Press Release - The Double-Edged Sword of AI in Peacebuilding: Why Human Rights Must Guide Its Design
Read The NewsSeptember 22, 2025 – Zürich, Switzerland – Recent advancements in artificial intelligence (AI) has increased interest in the role it can play in peacebuilding efforts, particularly in conflict mapping and analysis. Yet, AI remains fundamentally a dual-use technology. The same AI technologies that can aid peacebuilding efforts can also spread inaccurate information, amplify division, and deepen social polarization.
As AI enters the mainstream and reshapes societies worldwide, it also brings unprecedented challenges and opportunities. The International Panel on the Information Environment’s (IPIE) technical paper, Artificial Intelligence and Peacebuilding: Opportunities and Challenges, outlines how AI can aid peacebuilding amid current global challenges. Produced by the IPIE’s Scientific Panel on AI and Peacebuilding, this technical paper is based on the analysis of 600 documents, including peer-reviewed articles, policy reports, and case studies from diverse global sources, and reviews the current state of AI peacebuilding research and practice and offers recommendations to policymakers and the private and academic sectors on how to better harness AI’s potential for peace.
AI is rapidly being leveraged for peacebuilding efforts, including monitoring conflict risks, supporting humanitarian coordination, and fostering peace dialogues. But these tools can also expand repression, surveil civilians, and spread disinformation.
Professor Fredrick Ogenga, Chair of the IPIE's Scientific Panel on AI and Peacebuilding, cautions that:
Even if human rights guide the design of AI, human intervention must play a central role in safeguarding its potential for good. This echoes the importance of locally-generated data to ensure AI supports context-specific peace efforts. Local knowledge and methods in addressing data poverty and enabling data sovereignty in the Global South is essential to have grounded, inclusive, and locally informed approaches to AI in peacebuilding.
As generative AI (GenAI) continues to advance, it will play an increasingly important role in peacebuilding. This includes personalized conflict resolution training and upskilling, supporting peacebuilding infrastructure and knowledge management, negotiation support, mental health engagement, and peacebuilding effectiveness.
But even the most sophisticated AI tools may exacerbate rather than prevent conflict if deployed in unhealthy information environments. A separate IPIE report shows that 63% of experts have expressed significant concern about the potential of GenAI to perpetuate biases, amplify harassment, and spread misinformation.
For AI to genuinely benefit peacebuilding efforts, the IPIE's report concludes that human rights principles must be integrated from design to deployment. This includes privacy protection, civil and political rights, accountability, and safety. The successful integration of AI into peacebuilding requires a careful balance between innovation and protection. It remains a tool whose impact depends on larger political and economic ecosystems.
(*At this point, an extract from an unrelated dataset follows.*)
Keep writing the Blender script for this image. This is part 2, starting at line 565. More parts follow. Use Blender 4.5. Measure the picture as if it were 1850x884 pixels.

Dr. Evelyne Tauchnitz, Vice Chair of the IPIE's Scientific Panel on AI and Peacebuilding, adds:
Security can be imposed through surveillance and force, but peace demands the protection and flourishing of rights and freedoms. Without this ethical compass, AI built for security alone can fuel war and violence, driving new forms of repression, discrimination, polarization, and emotional detachment. This is why civil and political rights, in particular, such as the right to life, privacy, freedom of expression, peaceful assembly, and non-discrimination, must guide AI in peacebuilding.
The Panel's five recommendations on the use of AI in peacebuilding efforts are:
- Center fundamental human rights and Do Not Harm principles from design to deployment.
- Fund evidence-based intiatives and make data on both successes and failures widely accessible.
- Support smaller, locally relevant language models that reflect diverse contexts.
- Promote transparency and accountability for dual-use AI tools.
- Build partnerships across the peacebuilding, development, and technology sectors.
While AI offers significant potential for advancing peace, success requires robust governance frameworks, sustained investment in context-specific research and infrastructure, and a commitment to human rights protection. A proactive approach is necessary to prevent AI from becoming an increasing source of instability.
ENDS
Further details about the IPIE, the Scientific Panel on AI and Peacebuilding, and this report can be found at www.IPIE.info.
For media inquiries, interviews, or more information, please contact Press@IPIE.info.
About the IPIE
The International Panel on the Information Environment (IPIE) is an independent and global science organization providing scientific knowledge about the health of the world's information environment. Based in Switzerland, the IPIE offers policymakers, industry, and civil society actionable scientific assessments about threats to the information environment, including AI bias, algorithmic manipulation, and disinformation. The IPIE is the only scientific body systematically organizing, evaluating, and elevating research with the broad aim of improving the global information environment. Hundreds of researchers worldwide contribute to the IPIE's reports.